El estallido de la Revolución Rusa, en febrero de 1917, no estaba planificado en la agenda de ningún partido político. Ni fue producto del “alto nivel de concienciación” de la gente. Estalló como una protesta de obreras textiles contra sus condiciones de trabajo, y se extendió como un reguero de pólvora por la miseria generalizada, la matanza que suponía el frente de la Guerra Mundial, la represión contra cualquier disidencia… La protesta fue tan profunda y generalizada, que el gobierno del Zar quedó “suspendido en el aire” y su capacidad de ejercer autoridad se tambaleaba.
Por abajo, renacían los soviets, consejos obreros o populares que servían originalmente para organizar las movilizaciones, pero que también comenzaron a servir como un “nuevo poder”. Sin embargo, los principales partidos políticos del momento, incluido los socialistas y de izquierdas, decidieron apoyar un “gobierno provisional” bajo mando de un aristócrata, que mantuvo la situación social de manera similar al anterior gobierno zarista.
Es decir, el impulso revolucionario espontáneo de la gente trabajadora provocó una fuerte crisis política, que fue “cicatrizada” por los principales partidos políticos, que cambiaron las caras del gobierno para que no cambiara nada de lo esencial. Algo parecido, salvando las obvias y grandes distancias, lo pudimos ver aquí con la crisis política abierta con el 15M, la lucha minera, las huelgas generales, las Marchas de la Dignidad… La movilización generalizada “por abajo” y sin una dirección centralizada provocó una crisis de legitimidad política de las instituciones, que fue cerrada por los “nuevos partidos” que devolvían la ilusión en que a través del voto y esas mismas instituciones podía cambiar la situación. Pasamos del “Rodea el Congreso” a intentar meter muchos diputados en ese mismo Congreso.
La particularidad rusa es que la revolución fue tan profunda que esa dualidad de poderes y esa inestabilidad se mantuvo durante meses, profundizándose a medida que los “gobiernos provisionales” incumplían sus “promesas de cambio”. Como al principio, esa profundización de la crisis no se daba tanto por algún tipo de “conciencia ideológica avanzada” sino por la imperiosa necesidad de vastas capas de la población de poner inmediato fin a las penurias que se agravaban cada día.
En ese panorama aumentó su influencia un pequeño partido político “radical” que planteaba que para satisfacer las necesidades populares los soviets debían gobernar, que había que decretar la paz inmediata, que decía que había que realizaba una Reforma Agraria que repartiera la tierra de los aristócratas terratenientes, que decía que los trabajadores debían controlar las empresas y la economía, que las nacionalidades tenían derecho a usar sus idiomas o incluso independizarse si así lo decidían, que había que acabar con la discriminación hacia la mujer…. el Partido Bolchevique.

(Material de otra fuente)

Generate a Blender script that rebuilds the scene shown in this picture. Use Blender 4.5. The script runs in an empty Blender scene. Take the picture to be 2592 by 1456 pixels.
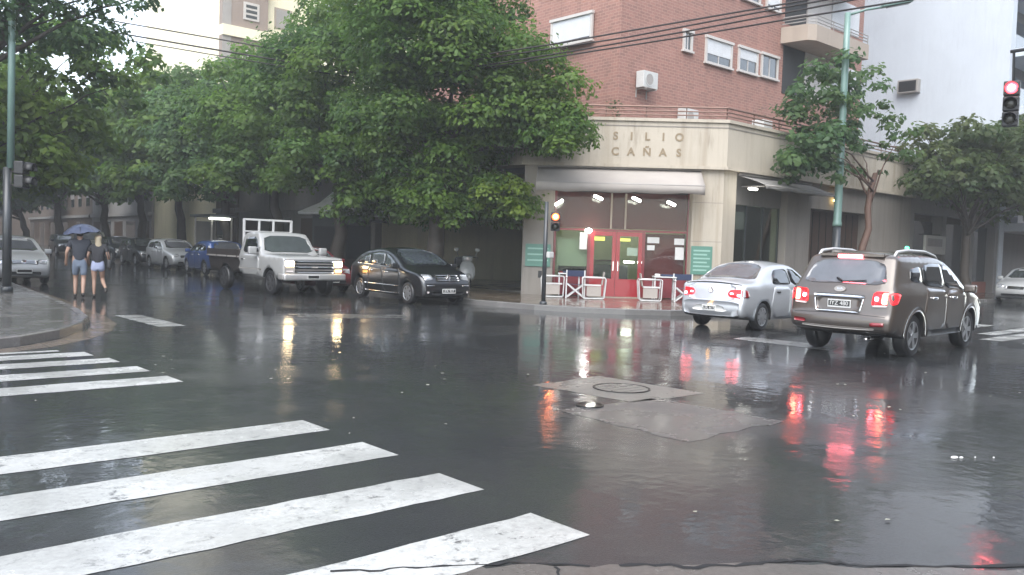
import bpy, bmesh, math, random
import numpy as np
from mathutils import Vector, Matrix
from mathutils.geometry import delaunay_2d_cdt

random.seed(7)
rng = np.random.default_rng(11)
R = math.radians
scene = bpy.context.scene
COL = scene.collection

# ------------------------------------------------------------------ camera
cam_data = bpy.data.cameras.new("camera")
cam = bpy.data.objects.new("camera", cam_data)
COL.objects.link(cam)
cam_data.sensor_width = 36.0
cam_data.lens = 36.0 * 2150.0 / 2592.0
cam_data.clip_start = 0.05
cam_data.clip_end = 3000.0
HEAD = R(48.0)                       # the camera looks 48 degrees off street B's normal
fwd = Vector((math.cos(HEAD), math.sin(HEAD), 0.0))
pitch, roll = math.atan(102.0 / 2150.0), R(1.9)
look = Vector((fwd.x * math.cos(pitch), fwd.y * math.cos(pitch), -math.sin(pitch)))
rot = look.to_track_quat('-Z', 'Y').to_matrix().to_4x4()
cam.matrix_world = Matrix.Translation((0, 0, 1.65)) @ rot @ Matrix.Rotation(roll, 4, 'Z')
scene.camera = cam

# ------------------------------------------------------------------ overcast sky
world = bpy.data.worlds.new("World")
scene.world = world
world.use_nodes = True
wn, wl = world.node_tree.nodes, world.node_tree.links
wn.clear()
sky = wn.new("ShaderNodeTexSky")
sky.sky_type = 'NISHITA'
sky.sun_disc = False
sky.sun_elevation = R(52)
sky.sun_rotation = R(235)
sky.air_density = 1.0
sky.dust_density = 0.6
hsv = wn.new("ShaderNodeHueSaturation")
hsv.inputs['Saturation'].default_value = 0.48
bg = wn.new("ShaderNodeBackground")
bg.inputs['Strength'].default_value = 0.15
wo = wn.new("ShaderNodeOutputWorld")
wl.new(sky.outputs[0], hsv.inputs['Color'])
wl.new(hsv.outputs[0], bg.inputs['Color'])
wl.new(bg.outputs[0], wo.inputs['Surface'])

sun_d = bpy.data.lights.new("sun", 'SUN')
sun_d.energy = 1.5
sun_d.angle = R(60)
sun_d.color = (1.0, 0.97, 0.92)
sun = bpy.data.objects.new("sun", sun_d)
COL.objects.link(sun)
# same direction as the sky's sun
az, el = R(235), R(52)
sdir = Vector((math.sin(az) * math.cos(el), math.cos(az) * math.cos(el), math.sin(el)))
sun.rotation_euler = (-sdir).to_track_quat('-Z', 'Y').to_euler()

vs = scene.view_settings
vs.view_transform = 'Standard'
vs.look = 'None'
vs.gamma = 1.0
vs.exposure = 1.86
scene.render.engine = 'CYCLES'
scene.cycles.use_denoising = True
scene.cycles.max_bounces = 8
scene.cycles.transparent_max_bounces = 12
scene.cycles.sample_clamp_indirect = 4.0
scene.cycles.caustics_reflective = False
scene.cycles.caustics_refractive = False

# ------------------------------------------------------------------ materials
def new_mat(name):
    m = bpy.data.materials.new(name)
    m.use_nodes = True
    nt = m.node_tree
    return m, nt, nt.nodes['Principled BSDF']

def ramp(nt, src, stops):
    r = nt.nodes.new("ShaderNodeValToRGB")
    els = r.color_ramp.elements
    while len(els) < len(stops):
        els.new(0.5)
    for e, (p, c) in zip(els, stops):
        e.position = p
        e.color = (c, c, c, 1) if not isinstance(c, tuple) else (*c, 1)
    nt.links.new(src, r.inputs[0])
    return r

def noise(nt, scale, detail=4, rough=0.55, vec=None, kind='Object'):
    n = nt.nodes.new("ShaderNodeTexNoise")
    n.inputs['Scale'].default_value = scale
    n.inputs['Detail'].default_value = detail
    n.inputs['Roughness'].default_value = rough
    if vec is None:
        tc = nt.nodes.new("ShaderNodeTexCoord")
        vec = tc.outputs[kind]
    nt.links.new(vec, n.inputs['Vector'])
    return n

def mixc(nt, fac, a, b, mode='MIX'):
    n = nt.nodes.new("ShaderNodeMix")
    n.data_type = 'RGBA'
    n.blend_type = mode
    for sock, v in ((n.inputs[0], fac), (n.inputs[6], a), (n.inputs[7], b)):
        if isinstance(v, bpy.types.NodeSocket):
            nt.links.new(v, sock)
        elif isinstance(v, tuple):
            sock.default_value = (*v, 1)
        else:
            sock.default_value = v
    return n.outputs[2]

def bump(nt, src, strength, dist, prev=None):
    b = nt.nodes.new("ShaderNodeBump")
    b.inputs['Strength'].default_value = strength
    b.inputs['Distance'].default_value = dist
    nt.links.new(src, b.inputs['Height'])
    if prev is not None:
        nt.links.new(prev, b.inputs['Normal'])
    return b.outputs[0]

def plain(name, col, rough=0.5, metal=0.0, coat=0.0, var=0.12, scale=3.0, emit=None, estr=0.0):
    """a plain surface with gentle uneven wear"""
    m, nt, p = new_mat(name)
    n = noise(nt, scale, 5)
    c = mixc(nt, n.outputs[0], tuple(x * (1 - var) for x in col), tuple(min(1, x * (1 + var)) for x in col))
    nt.links.new(c, p.inputs['Base Color'])
    p.inputs['Roughness'].default_value = rough
    p.inputs['Metallic'].default_value = metal
    p.inputs['Coat Weight'].default_value = coat
    p.inputs['Coat Roughness'].default_value = 0.04
    if emit:
        p.inputs['Emission Color'].default_value = (*emit, 1)
        p.inputs['Emission Strength'].default_value = estr
    return m

def paint(name, col, metal=0.5, rough=0.32, grime=(0.05, 0.045, 0.04)):
    m, nt, p = new_mat(name)
    n = noise(nt, 2.2, 6)
    c = mixc(nt, n.outputs[0], tuple(x * 0.88 for x in col), tuple(min(1, x * 1.08) for x in col))
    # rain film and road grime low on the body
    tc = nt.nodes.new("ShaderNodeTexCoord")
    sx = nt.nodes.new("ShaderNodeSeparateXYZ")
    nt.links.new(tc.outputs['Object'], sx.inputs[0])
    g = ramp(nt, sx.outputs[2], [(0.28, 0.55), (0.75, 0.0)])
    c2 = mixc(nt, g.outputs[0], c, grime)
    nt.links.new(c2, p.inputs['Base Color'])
    p.inputs['Metallic'].default_value = metal
    p.inputs['Roughness'].default_value = rough
    p.inputs['Coat Weight'].default_value = 1.0
    d = noise(nt, 60, 2)
    cr = ramp(nt, d.outputs[0], [(0.35, 0.03), (0.75, 0.16)])
    nt.links.new(cr.outputs[0], p.inputs['Coat Roughness'])
    return m

def emitter(name, col, strength, base=(0.5, 0.5, 0.5)):
    m, nt, p = new_mat(name)
    p.inputs['Base Color'].default_value = (*base, 1)
    p.inputs['Emission Color'].default_value = (*col, 1)
    p.inputs['Emission Strength'].default_value = strength
    p.inputs['Roughness'].default_value = 0.15
    return m

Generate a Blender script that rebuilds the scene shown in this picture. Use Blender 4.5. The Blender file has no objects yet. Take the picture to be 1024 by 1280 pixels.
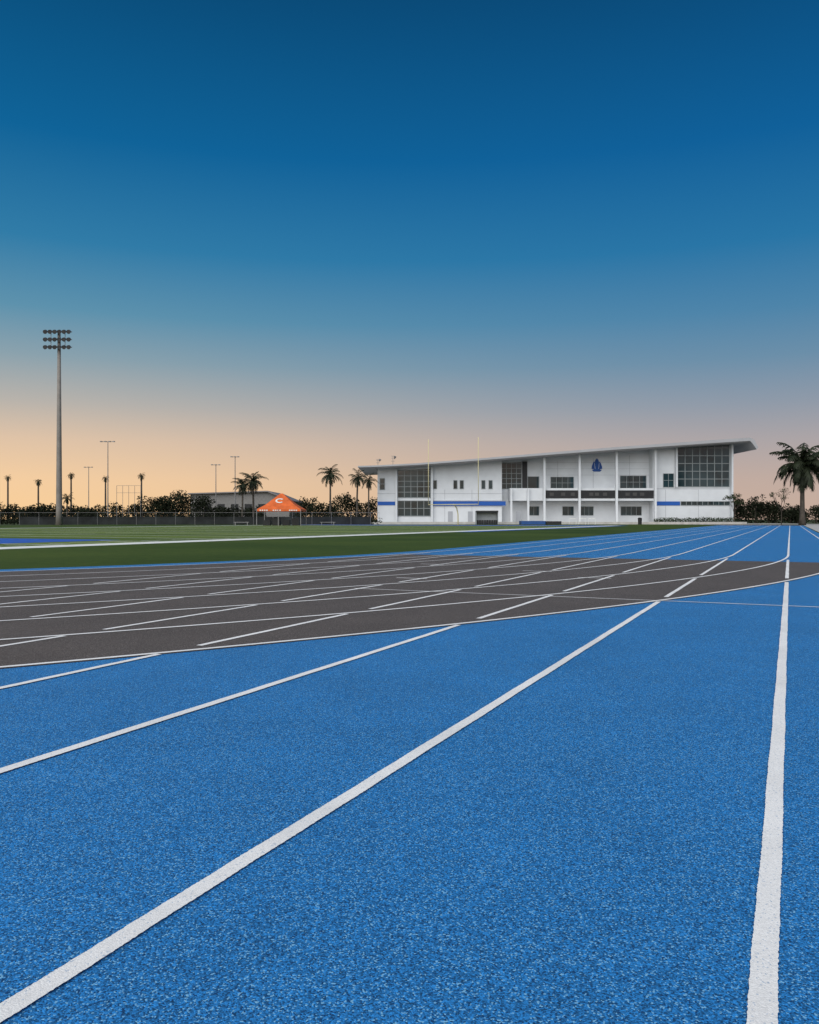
import bpy, math, random
from mathutils import Vector
random.seed(7)
S=bpy.context.scene
S.view_settings.view_transform='Standard'; S.view_settings.look='None'; S.view_settings.exposure=0
COL=S.collection

# ---------------------------------------------------------------- helpers
def lin(r,g,b):
    f=lambda c:(c/255/12.92) if c/255<=0.04045 else ((c/255+0.055)/1.055)**2.4
    return (f(r),f(g),f(b),1)
def empty(name):
    o=bpy.data.objects.new(name,None); COL.objects.link(o); return o
class MB:
    def __init__(s): s.v=[];s.f=[];s.m=[]
    def face(s,pts,m=0):
        n=len(s.v); s.v+= [tuple(p) for p in pts]; s.f.append(tuple(range(n,n+len(pts)))); s.m.append(m)
    def box(s,x0,x1,y0,y1,z0,z1,m=0):
        n=len(s.v)
        s.v+=[(x0,y0,z0),(x1,y0,z0),(x1,y1,z0),(x0,y1,z0),(x0,y0,z1),(x1,y0,z1),(x1,y1,z1),(x0,y1,z1)]
        for q in [(0,3,2,1),(4,5,6,7),(0,1,5,4),(1,2,6,5),(2,3,7,6),(3,0,4,7)]:
            s.f.append(tuple(n+i for i in q)); s.m.append(m)
    def tube(s,pts,rads,seg=8,m=0,cap=True):
        rings=[]
        for i,p in enumerate(pts):
            p=Vector(p)
            a=Vector(pts[max(0,i-1)]); b=Vector(pts[min(len(pts)-1,i+1)])
            d=(b-a).normalized()
            ref=Vector((1,0,0)) if abs(d.x)<0.9 else Vector((0,1,0))
            e1=d.cross(ref).normalized(); e2=d.cross(e1).normalized()
            n=len(s.v)
            for k in range(seg):
                t=2*math.pi*k/seg
                s.v.append(tuple(p+(e1*math.cos(t)+e2*math.sin(t))*rads[i]))
            rings.append(n)
        for i in range(len(rings)-1):
            for k in range(seg):
                s.f.append((rings[i]+k,rings[i]+(k+1)%seg,rings[i+1]+(k+1)%seg,rings[i+1]+k)); s.m.append(m)
        if cap:
            s.f.append(tuple(rings[-1]+k for k in range(seg))); s.m.append(m)
            s.f.append(tuple(rings[0]+k for k in reversed(range(seg)))); s.m.append(m)
    def prism(s,prof,y0,y1,m=0):
        n=len(prof)
        s.face([(p[0],y0,p[1]) for p in prof],m)
        s.face([(p[0],y1,p[1]) for p in reversed(prof)],m)
        for i in range(n):
            a=prof[i];b=prof[(i+1)%n]
            s.face([(a[0],y0,a[1]),(a[0],y1,a[1]),(b[0],y1,b[1]),(b[0],y0,b[1])],m)
    def build(s,name,mats,parent=None,smooth=False):
        me=bpy.data.meshes.new(name); me.from_pydata(s.v,[],s.f)
        for m in mats: me.materials.append(m)
        me.polygons.foreach_set('material_index',s.m)
        if smooth: me.polygons.foreach_set('use_smooth',[True]*len(s.f))
        me.update()
        o=bpy.data.objects.new(name,me); COL.objects.link(o)
        if parent: o.parent=parent
        return o

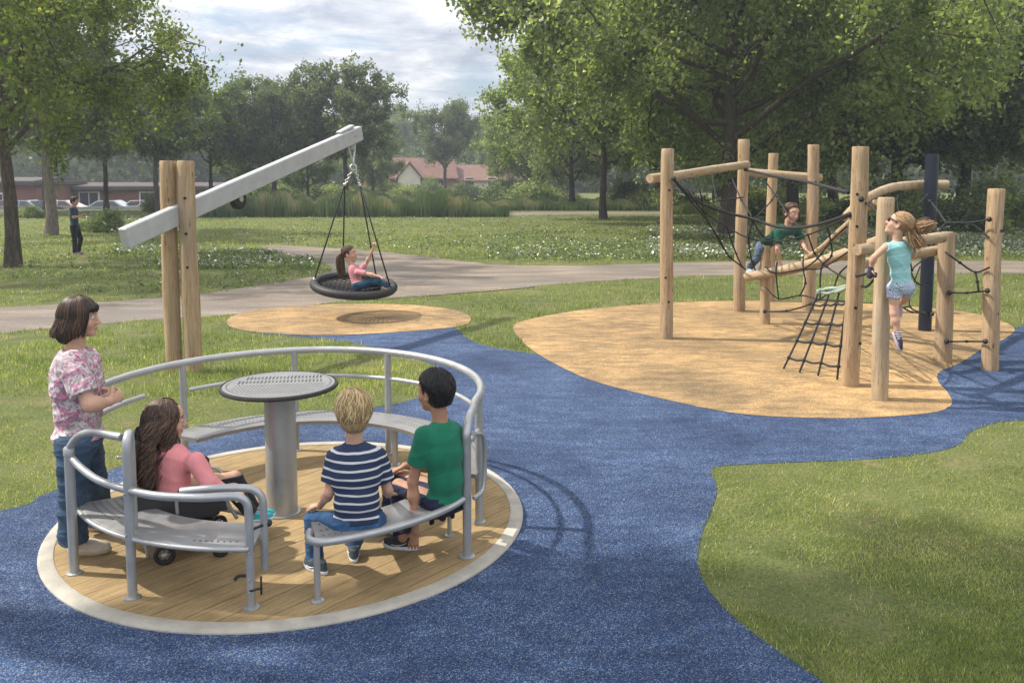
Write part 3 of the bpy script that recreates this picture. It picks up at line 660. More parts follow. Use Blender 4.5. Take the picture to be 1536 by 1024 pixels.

Y no sólo lo decía, sino que sus militantes impulsaban cada huelga obrera, cada manifestación popular, cada motín de soldados, cada ocupación de tierras… y en cada uno de estos conflictos planteaba “¡Todo el poder a los soviets!” Llegado el momento adecuado, cuando había posibilidad de pasar de las palabras a los hechos, el Partido Bolchevique urdió un plan para dar el golpe definitivo. Desplegó sorpresivamente su guardia roja en los puntos clave de Petrogrado, la capital del país, y detuvo al “gobierno provisional”, eligiendo desde el recién inaugurado Congreso Estatal de todos los Soviets un nuevo gobierno. Por primera vez, un partido político (aunque muy diferente de los anteriores), no servía para “cerrar la crisis política” para que todo siguiera como antes, sino que aprovechaba esa crisis para cambiarlo todo.
Ningún partido puede “forzar” la situación y “provocar” la revolución. Pero tampoco una convulsión social espontánea puede triunfar sino existe un centro organizador, un partido revolucionario que transforme la convulsión en lucha organizada por el poder.